FBR cuts tax irregularities by Rs421bn as compliance improves

FBR

The Federal Board of Revenue (FBR) significantly reduced the scale of tax and financial irregularities during fiscal year 2024-25, with the latest audit report showing a sharp improvement across income tax, sales tax and customs.

According to the Auditor General of Pakistan (AGP), audit observations involving tax irregularities totalled Rs242 billion during the year, compared with Rs662.7 billion in the previous fiscal year. The decline of about Rs421 billion, or nearly 63.5 percent, suggests stronger tax compliance and better administration, although auditors said several long-standing issues still require attention.

The findings are based on the AGP’s audit report for 2025-26, which covers FY2024-25, and its previous report for 2024-25 covering FY2023-24.

Income tax sees biggest improvement

Income tax accounted for the largest reduction in audit observations.

Irregularities in this category fell to around Rs163 billion from Rs457.1 billion a year earlier.

The non-recovery of super tax remained the single biggest issue, but the amount involved dropped to Rs117 billion across 527 cases. In the previous audit, unpaid super tax stood at Rs167.9 billion involving more than 1,600 cases.

Auditors also reported a sharp decline in under-assessed income tax resulting from inadmissible expense claims. The amount fell from Rs149.6 billion to Rs25 billion. Unrealised minimum tax also decreased to Rs15 billion from Rs22.9 billion, while non-apportionment of expenses accounted for Rs2 billion in observations.

Sales tax irregularities shrink

Sales tax and Federal Excise Duty (FED) irregularities also fell significantly, dropping to around Rs60 billion from Rs186.7 billion.
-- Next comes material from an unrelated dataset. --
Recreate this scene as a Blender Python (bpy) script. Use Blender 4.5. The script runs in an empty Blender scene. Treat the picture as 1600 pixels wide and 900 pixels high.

The biggest improvement came in fake or inadmissible input tax credits claimed on invoices issued by suspended or blacklisted suppliers. Although this remained the largest single sales tax issue, the amount involved declined sharply from Rs123.6 billion to Rs42 billion.

Losses linked to the non-recovery of sales tax on taxable supplies dropped to Rs13 billion from Rs36 billion. Irregularities related to the non-apportionment of input tax also declined from Rs8.5 billion to Rs2 billion.

The customs sector also recorded an overall improvement, with audit observations easing slightly to about Rs18 billion from Rs18.9 billion.

However, not every area improved. Losses caused by the misclassification and undervaluation of imported goods rose to Rs3.6 billion from Rs1.2 billion, making it one of the few categories that worsened during the year.

The value of confiscated goods and vehicles awaiting disposal remained high at Rs13 billion, compared with Rs12.6 billion in the previous audit.

Meanwhile, inadmissible customs exemptions and concessions fell to Rs700 million from Rs1.6 billion, while auditors also identified Rs809 million in unrecovered surcharges on warehoused goods.

The latest report included 193 audit observations from field offices, more than the previous year. Despite the broader audit coverage, the overall financial impact of irregularities declined substantially, indicating improvements in tax administration while highlighting the need for stronger enforcement and more effective recovery of outstanding dues.